If $r$ is required to be positive, then $\theta$ must vary in $[0, 2\pi)$ . In other words, $\theta$ is the angle of the vector from the origin and this closest point (if $r\ne 0$ ), or the angle of the vector orthogonal to the line and pointing to the half upper plane (if $r=0$ ). The lines that go through (x₀, y₀) are then

$r(\theta) = |x_0 \cos \theta + y_0 \sin \theta|$ .

These representations correspond to a sinusoidal curve in the (r,θ) plane, which is unique to that point. If the curves corresponding to two points are superimposed, the location (in the Hough space) where they cross corresponds to a line (in the original image space) that passes through both points. More generally, a set of points that form a straight line will produce sinusoids which cross at the parameters for that line. Thus, the problem of detecting collinear points can be converted to the problem of finding concurrent curves.^[7]

Example[edit]

Consider three data points, shown here as black dots.

For each data point, a number of lines are plotted going through it, all at different angles. These are shown here as solid lines.
For each solid line a line is plotted which is perpendicular to it and which intersects the origin. These are shown as dashed lines.
The length (i.e. perpendicular distance to the origin) and angle of each dashed line is measured. In the diagram above, the results are shown in tables.
This is repeated for each data point.
A graph of the line lengths for each angle, known as a Hough space graph, is then created.

The point where the curves intersect gives a distance and angle. This distance and angle indicate the line which intersects the points being tested. In the graph shown the lines intersect at the pink point; this corresponds to the solid pink line in the diagrams above, which passes through all three points.

The following is a different example showing the results of a Hough transform on a raster image containing two thick lines.

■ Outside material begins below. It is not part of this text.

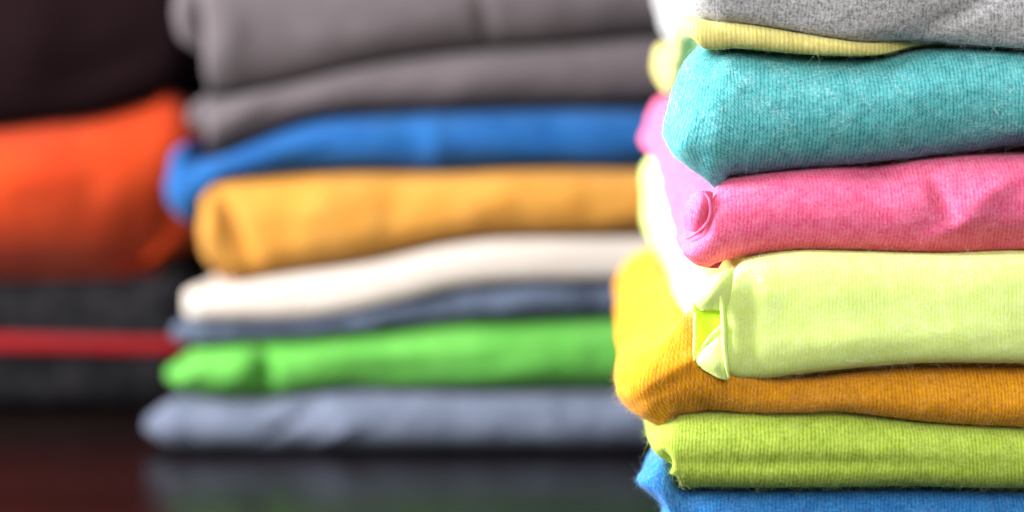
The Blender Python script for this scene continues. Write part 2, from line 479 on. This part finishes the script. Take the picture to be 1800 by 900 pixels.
B_ct = [(1100, 745), (1150, 738), (1210, 731), (1300, 727), (1400, 726), (1460, 725), (1540, 734), (1620, 744), (1700, 749), (1800, 754), (2400, 756)]
B_cb = [(1100, 845), (1160, 850), (1190, 858), (1260, 860), (1400, 861), (1500, 860), (1600, 858), (1700, 861), (1800, 862), (2400, 862)]
B_bt = [(1090, 800), (1130, 790), (1160, 812), (1190, 850), (1260, 862), (1400, 863), (1600, 862), (1800, 866), (2400, 866)]
B_bb = [(1000, 1251), (2400, 1251)]

fk = dict(dfront=0.0006, dside=0.002, nrow=64)
garment('folded_shirt', 'grey marl knit garment on top of the sharp front stack', GF, K['grey'], Yf - 0.001, 0.215,
        X(1192, Yf), X(1143, .81), 0.20, B_top, B_gy, botM=at(1150, 74, .8)[1], R=0.006, rc=0.009, seed=3, wr=0.0007, fib=4200, fibmat=FB['grey'],
        bumps=[(1400, 60, 160, 22, 0.0008, 8), (1690, 20, 90, 16, -0.0012, -25), (1560, 74, 50, 14, -0.001, 0)], side_wr=0.0006,
        left=[(-1, 0.0), (-0.6, -0.0005), (0, 0.001), (1, 0)], **fk)
garment('folded_shirt', 'pale yellow knit layer showing as a narrow strip under the grey marl garment', GF, K['yellow'], Yf + 0.001, 0.205,
        X(1203, Yf), X(1143, .81), 0.20, B_gy, B_yb, R=0.003, p=2.2, rc=0.004, seed=4, wr=0.0002, fib=1500, fibmat=FB['yellow'],
        side_wr=0.0004, botM=at(1150, 150, .8)[1], topM=at(1150, 75, .8)[1],
        bumps=[(1620, 80, 70, 40, -0.006, 0), (1720, 80, 90, 40, -0.008, 0), (1830, 85, 90, 40, -0.008, 0)], **fk)
garment('folded_shirt', 'teal knit garment, thick fold between yellow strip and pink garment', GF, K['teal'], Yf, 0.20,
        X(1180, Yf), 0.047, 0.20, B_tt, B_tb, topM=at(1150, 151, .8)[1], botM=at(1150, 168, .8)[1], R=0.012, p=2.3, rc=0.010, seed=5, wr=0.0006, fib=5400, fibmat=FB['teal'],
        left=[(-1, -0.002), (-0.7, 0.0006), (-0.35, 0.0022), (0.0, 0.0006), (0.4, -0.0002), (1, 0)],
        bumps=[(1232, 296, 16, 50, -0.0008, -15), (1205, 245, 22, 50, 0.0010, 10), (1500, 200, 160, 40, 0.0006, -5),
               (1430, 110, 160, 22, -0.0010, 3), (1790, 260, 50, 14, -0.0030, -10)], **fk)
pink = garment('folded_shirt', 'hot pink knit garment directly under the teal one', GF, K['pink'], Yf, 0.215,
        X(1206, Yf), X(1122, .81), 0.20, B_pt, B_pb, R=0.009, p=2.2, rc=0.006, seed=6, wr=0.0005, fib=3000, fibmat=FB['pink'],
        left=[(-1, 0.002), (-0.6, 0.0012), (-0.1, -0.002), (0.3, -0.0025), (1, -0.001)], side_wr=0.0005, topM=at(1150, 167, .8)[1], botM=at(1150, 270, .8)[1],
        bumps=[(1545, 305, 60, 16, -0.0032, 0), (1655, 350, 60, 15, -0.0015, 68), (1690, 395, 60, 16, 0.0012, -25),
               (1730, 345, 70, 22, 0.0016, -35), (1760, 430, 70, 26, -0.0030, -12), (1600, 370, 50, 30, 0.0008, 20)], **fk)
pale = garment('folded_shirt', 'pale lime knit garment with open folded end, under the pink one', GF, K['pale'], Yf - 0.0035, 0.2185,
        X(1228, Yf), X(1128, .81), 0.20, B_lt, B_lb, topM=at(1150, 271, .8)[1], botM=at(1150, 432, .8)[1], R=0.007, p=3.2, rc=0.009, seed=7, wr=0.0005, fib=7200, fibmat=FB['pale'],
        left=[(-1, 0.0), (0, 0.0), (1, 0.0)], side_wr=0.0005,
        bumps=[(1242, 585, 20, 50, -0.0085, 0), (1322, 570, 14, 90, -0.0008, 0), (1500, 600, 200, 30, 0.0006, -4)], **fk)
garment('folded_shirt', 'amber orange knit garment bulging out furthest left in front stack', GF, K['amber'], Yf + 0.0, 0.213,
        X(1092, Yf), X(1086, .81), 0.20, B_at, B_ab, topM=at(1150, 433, .8)[1], botM=at(1150, 560, .8)[1], R=0.010, p=2.1, rc=0.012, seed=8, wr=0.0008, fib=8400, fibmat=FB['amber'],
        left=[(-1, -0.0015), (-0.6, 0.0004), (-0.2, 0.0008), (0.3, 0.0), (0.7, -0.001), (1, -0.002)],
        bumps=[(1210, 640, 70, 16, 0.0012, -35), (1180, 670, 80, 14, -0.0008, -35), (1240, 718, 22, 12, -0.0012, 20),
               (1135, 650, 30, 60, 0.001, 15)], **fk)
garment('folded_shirt', 'chartreuse ribbed knit garment between amber and blue garments', GF, K['chart'], Yf, 0.205,
        X(1142, Yf), X(1098, .81), 0.20, B_ct, B_cb, topM=at(1150, 561, .8)[1], botM=at(1150, 645, .8)[1], R=0.007, p=2.3, rc=0.006, seed=9, wr=0.0004, fib=6000, fibmat=FB['chart'],
        left=[(-1, -0.0045), (-0.7, -0.003), (-0.3, -0.0018), (0.1, -0.0005), (0.5, 0.0002), (1, 0)],
        bumps=[(1168, 812, 9, 16, -0.0022, -25), (1182, 835, 8, 22, 0.001, 0), (1400, 815, 300, 14, -0.0008, 0)], **fk)
garment('folded_sweatshirt', 'bright blue fleecy garment at the bottom of the sharp front stack', GF, K['blue'], Yf + 0.001, 0.205,
        X(1103, Yf), 0.040, 0.20, B_bt, B_bb, topM=at(1150, 646, .8)[1], R=0.010, p=2.2, rc=0.009, seed=10, wr=0.0006, fib=5400, fibmat=FB['blue'],
        left=[(-1, -0.002), (0.2, -0.006), (0.5, -0.0055), (0.62, -0.002), (0.74, 0.0006), (0.86, 0.0), (1, -0.001)],
        bumps=[(1150, 880, 12, 40, -0.002, -40), (1132, 850, 30, 14, 0.0012, 40)], cat='folded sweatshirt', **fk)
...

The results of this transform were stored in a matrix. Cell value represents the number of curves through any point. Higher cell values are rendered brighter. The two distinctly bright spots are the Hough parameters of the two lines. From these spots' positions, angle and distance from image center of the two lines in the input image can be determined.